───── Raw data

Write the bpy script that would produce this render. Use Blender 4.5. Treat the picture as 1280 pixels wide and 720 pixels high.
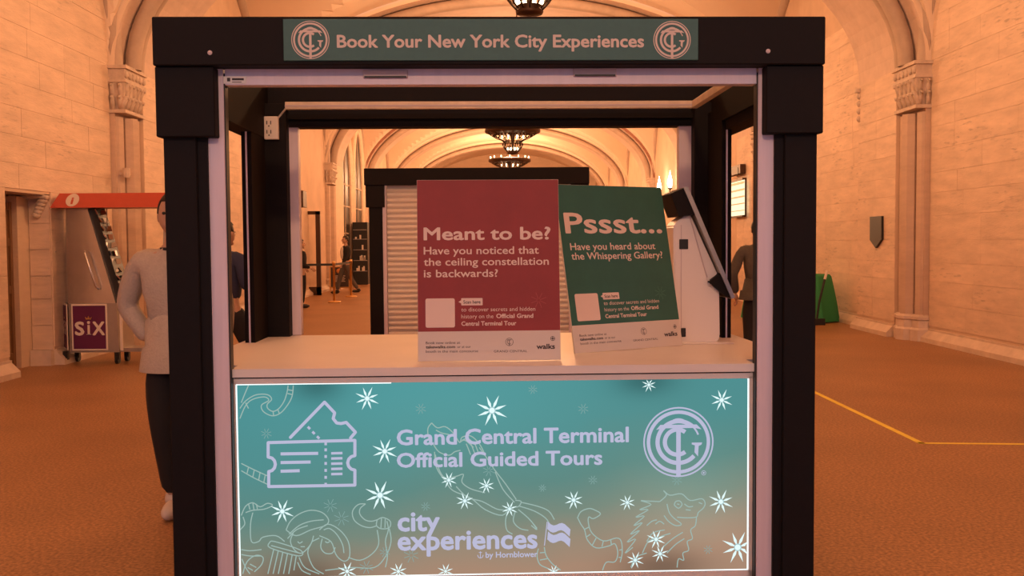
import bpy, bmesh, math, random
from mathutils import Vector, Matrix, Euler
random.seed(7)
S = bpy.context.scene
for o in list(bpy.data.objects): bpy.data.objects.remove(o)
C = S.collection
PI = math.pi
# ---------------------------------------------------------------- camera
F = 1200.0; CAMZ = 1.55
roll = .0075; yaw = math.atan(11.6/F); pit = math.atan(57.1/F)
fw = Vector((math.sin(yaw)*math.cos(pit), math.cos(yaw)*math.cos(pit), -math.sin(pit)))
r0 = fw.cross(Vector((0,0,1))).normalized(); u0 = r0.cross(fw)
rt = r0*math.cos(roll) - u0*math.sin(roll); up = u0*math.cos(roll) + r0*math.sin(roll)
cd = bpy.data.cameras.new('camera'); cam = bpy.data.objects.new('camera', cd); C.objects.link(cam)
M = Matrix((rt, up, -fw)).transposed().to_4x4(); M.translation = Vector((0,0,CAMZ)); cam.matrix_world = M
cd.sensor_width = 36; cd.lens = 36*F/1280; cd.clip_end = 300
S.camera = cam
# ---------------------------------------------------------------- world, exposure, lights
w = bpy.data.worlds.new('world'); S.world = w; w.use_nodes = True
w.node_tree.nodes['Background'].inputs[0].default_value = (.74,.72,1.0,1); w.node_tree.nodes['Background'].inputs[1].default_value = .60
S.view_settings.view_transform = 'Standard'; S.view_settings.look = 'None'; S.view_settings.gamma = 1; S.view_settings.exposure = 0
LAMP_W = 820.0; LAMP_COL = (1,.52,.25)

def ray(px, py): return fw + rt*((px-640)/F) - up*((py-360)/F)
def PT(px, py, D):
    d = ray(px, py); return Vector((0,0,CAMZ)) + d*(D/d.y)
def FL(px, py, z=0):
    d = ray(px, py); return Vector((0,0,CAMZ)) + d*((z-CAMZ)/d.z)
KA = math.atan(25/F)
def KP(px, py, yl):                       # point in the booth's own axes (turned a little from the hall's)
    d = ray(px, py); d = Vector((d.x*math.cos(KA)+d.y*math.sin(KA), -d.x*math.sin(KA)+d.y*math.cos(KA), d.z))
    return Vector((0,0,CAMZ)) + d*(yl/d.y)

# ---------------------------------------------------------------- helpers
def bx(bm, x0,x1,y0,y1,z0,z1, mi=0):
    v = [bm.verts.new((x,y,z)) for z in (z0,z1) for y in (y0,y1) for x in (x0,x1)]
    for f in ((0,2,3,1),(4,5,7,6),(0,1,5,4),(2,6,7,3),(0,4,6,2),(1,3,7,5)):
        bm.faces.new([v[i] for i in f]).material_index = mi
    return v
def box(x0,x1,y0,y1,z0,z1,bev=0, seg=2):
    bm = bmesh.new(); bx(bm,x0,x1,y0,y1,z0,z1)
    if bev: bmesh.ops.bevel(bm, geom=bm.edges[:], offset=bev, segments=seg, affect='EDGES', profile=.7)
    return bm
def prism(bm, pts, d, axis='y', base=0):  # pts 2-D polygon, extruded along axis from base to base+d
    def P(a,b,t):
        return {'y':(a,t,b),'x':(t,a,b),'z':(a,b,t)}[axis]
    A = [bm.verts.new(P(a,b,base)) for a,b in pts]; B = [bm.verts.new(P(a,b,base+d)) for a,b in pts]
    bm.faces.new(A); bm.faces.new(B[::-1]); n=len(pts)
    for i in range(n): bm.faces.new((A[i],B[i],B[(i+1)%n],A[(i+1)%n]))
    bmesh.ops.recalc_face_normals(bm, faces=bm.faces[:])
    return bm
def tube(bm, pts, r, n=8, closed=False, caps=True):
    pts = [Vector(p) for p in pts]; N=len(pts); rings=[]
    rr = r if isinstance(r,(list,tuple)) else [r]*N
    prev=None
    for i,p in enumerate(pts):
        if closed: t=(pts[(i+1)%N]-pts[i-1])
        else: t=pts[min(i+1,N-1)]-pts[max(i-1,0)]
        t = t.normalized() if t.length>1e-9 else Vector((0,0,1))
        if prev is None:
            a = t.cross(Vector((0,0,1)))
            if a.length<1e-3: a=t.cross(Vector((0,1,0)))
        else: a = prev - t*prev.dot(t)
        a.normalize(); prev=a; b=t.cross(a)
        rings.append([bm.verts.new(p+(a*math.cos(2*PI*k/n)+b*math.sin(2*PI*k/n))*rr[i]) for k in range(n)])
    for i in range(N if closed else N-1):
        A=rings[i]; B=rings[(i+1)%N]
        for k in range(n): bm.faces.new((A[k],A[(k+1)%n],B[(k+1)%n],B[k]))
    if caps and not closed: bm.faces.new(rings[0][::-1]); bm.faces.new(rings[-1])
    return bm
def lathe(bm, prof, n=20, c=(0,0,0)):
    rings=[]
    for r,z in prof: rings.append([bm.verts.new((c[0]+r*math.cos(2*PI*k/n), c[1]+r*math.sin(2*PI*k/n), c[2]+z)) for k in range(n)])
    for A,B in zip(rings,rings[1:]):
        for k in range(n): bm.faces.new((A[k],A[(k+1)%n],B[(k+1)%n],B[k]))
    if prof[0][0]>1e-4: bm.faces.new(rings[0][::-1])
    if prof[-1][0]>1e-4: bm.faces.new(rings[-1])
    return bm
def ball(bm, c, rx, ry=None, rz=None, seg=12, rg=8):
    ry = rx if ry is None else ry; rz = rx if rz is None else rz
    r = bmesh.ops.create_uvsphere(bm, u_segments=seg, v_segments=rg, radius=1)
    for v in r['verts']: v.co = Vector((v.co.x*rx, v.co.y*ry, v.co.z*rz)) + Vector(c)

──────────

[Stated problem] Every line of the material is to be quoted exactly, with no pictures carried over.

[Result for this task]
Write the bpy script that would produce this render. Use Blender 4.5. Treat the picture as 1280 pixels wide and 720 pixels high.
import bpy, bmesh, math, random
from mathutils import Vector, Matrix, Euler
random.seed(7)
S = bpy.context.scene
for o in list(bpy.data.objects): bpy.data.objects.remove(o)
C = S.collection
PI = math.pi
# ---------------------------------------------------------------- camera
F = 1200.0; CAMZ = 1.55
roll = .0075; yaw = math.atan(11.6/F); pit = math.atan(57.1/F)
fw = Vector((math.sin(yaw)*math.cos(pit), math.cos(yaw)*math.cos(pit), -math.sin(pit)))
r0 = fw.cross(Vector((0,0,1))).normalized(); u0 = r0.cross(fw)
rt = r0*math.cos(roll) - u0*math.sin(roll); up = u0*math.cos(roll) + r0*math.sin(roll)
cd = bpy.data.cameras.new('camera'); cam = bpy.data.objects.new('camera', cd); C.objects.link(cam)
M = Matrix((rt, up, -fw)).transposed().to_4x4(); M.translation = Vector((0,0,CAMZ)); cam.matrix_world = M
cd.sensor_width = 36; cd.lens = 36*F/1280; cd.clip_end = 300
S.camera = cam
# ---------------------------------------------------------------- world, exposure, lights
w = bpy.data.worlds.new('world'); S.world = w; w.use_nodes = True
w.node_tree.nodes['Background'].inputs[0].default_value = (.74,.72,1.0,1); w.node_tree.nodes['Background'].inputs[1].default_value = .60
S.view_settings.view_transform = 'Standard'; S.view_settings.look = 'None'; S.view_settings.gamma = 1; S.view_settings.exposure = 0
LAMP_W = 820.0; LAMP_COL = (1,.52,.25)

def ray(px, py): return fw + rt*((px-640)/F) - up*((py-360)/F)
def PT(px, py, D):
    d = ray(px, py); return Vector((0,0,CAMZ)) + d*(D/d.y)
def FL(px, py, z=0):
    d = ray(px, py); return Vector((0,0,CAMZ)) + d*((z-CAMZ)/d.z)
KA = math.atan(25/F)
def KP(px, py, yl):                       # point in the booth's own axes (turned a little from the hall's)
    d = ray(px, py); d = Vector((d.x*math.cos(KA)+d.y*math.sin(KA), -d.x*math.sin(KA)+d.y*math.cos(KA), d.z))
    return Vector((0,0,CAMZ)) + d*(yl/d.y)

# ---------------------------------------------------------------- helpers
def bx(bm, x0,x1,y0,y1,z0,z1, mi=0):
    v = [bm.verts.new((x,y,z)) for z in (z0,z1) for y in (y0,y1) for x in (x0,x1)]
    for f in ((0,2,3,1),(4,5,7,6),(0,1,5,4),(2,6,7,3),(0,4,6,2),(1,3,7,5)):
        bm.faces.new([v[i] for i in f]).material_index = mi
    return v
def box(x0,x1,y0,y1,z0,z1,bev=0, seg=2):
    bm = bmesh.new(); bx(bm,x0,x1,y0,y1,z0,z1)
    if bev: bmesh.ops.bevel(bm, geom=bm.edges[:], offset=bev, segments=seg, affect='EDGES', profile=.7)
    return bm
def prism(bm, pts, d, axis='y', base=0):  # pts 2-D polygon, extruded along axis from base to base+d
    def P(a,b,t):
        return {'y':(a,t,b),'x':(t,a,b),'z':(a,b,t)}[axis]
    A = [bm.verts.new(P(a,b,base)) for a,b in pts]; B = [bm.verts.new(P(a,b,base+d)) for a,b in pts]
    bm.faces.new(A); bm.faces.new(B[::-1]); n=len(pts)
    for i in range(n): bm.faces.new((A[i],B[i],B[(i+1)%n],A[(i+1)%n]))
    bmesh.ops.recalc_face_normals(bm, faces=bm.faces[:])
    return bm
def tube(bm, pts, r, n=8, closed=False, caps=True):
    pts = [Vector(p) for p in pts]; N=len(pts); rings=[]
    rr = r if isinstance(r,(list,tuple)) else [r]*N
    prev=None
    for i,p in enumerate(pts):
        if closed: t=(pts[(i+1)%N]-pts[i-1])
        else: t=pts[min(i+1,N-1)]-pts[max(i-1,0)]
        t = t.normalized() if t.length>1e-9 else Vector((0,0,1))
        if prev is None:
            a = t.cross(Vector((0,0,1)))
            if a.length<1e-3: a=t.cross(Vector((0,1,0)))
        else: a = prev - t*prev.dot(t)
        a.normalize(); prev=a; b=t.cross(a)
        rings.append([bm.verts.new(p+(a*math.cos(2*PI*k/n)+b*math.sin(2*PI*k/n))*rr[i]) for k in range(n)])
    for i in range(N if closed else N-1):
        A=rings[i]; B=rings[(i+1)%N]
        for k in range(n): bm.faces.new((A[k],A[(k+1)%n],B[(k+1)%n],B[k]))
    if caps and not closed: bm.faces.new(rings[0][::-1]); bm.faces.new(rings[-1])
    return bm
def lathe(bm, prof, n=20, c=(0,0,0)):
    rings=[]
    for r,z in prof: rings.append([bm.verts.new((c[0]+r*math.cos(2*PI*k/n), c[1]+r*math.sin(2*PI*k/n), c[2]+z)) for k in range(n)])
    for A,B in zip(rings,rings[1:]):
        for k in range(n): bm.faces.new((A[k],A[(k+1)%n],B[(k+1)%n],B[k]))
    if prof[0][0]>1e-4: bm.faces.new(rings[0][::-1])
    if prof[-1][0]>1e-4: bm.faces.new(rings[-1])
    return bm
def ball(bm, c, rx, ry=None, rz=None, seg=12, rg=8):
    ry = rx if ry is None else ry; rz = rx if rz is None else rz
    r = bmesh.ops.create_uvsphere(bm, u_segments=seg, v_segments=rg, radius=1)
    for v in r['verts']: v.co = Vector((v.co.x*rx, v.co.y*ry, v.co.z*rz)) + Vector(c)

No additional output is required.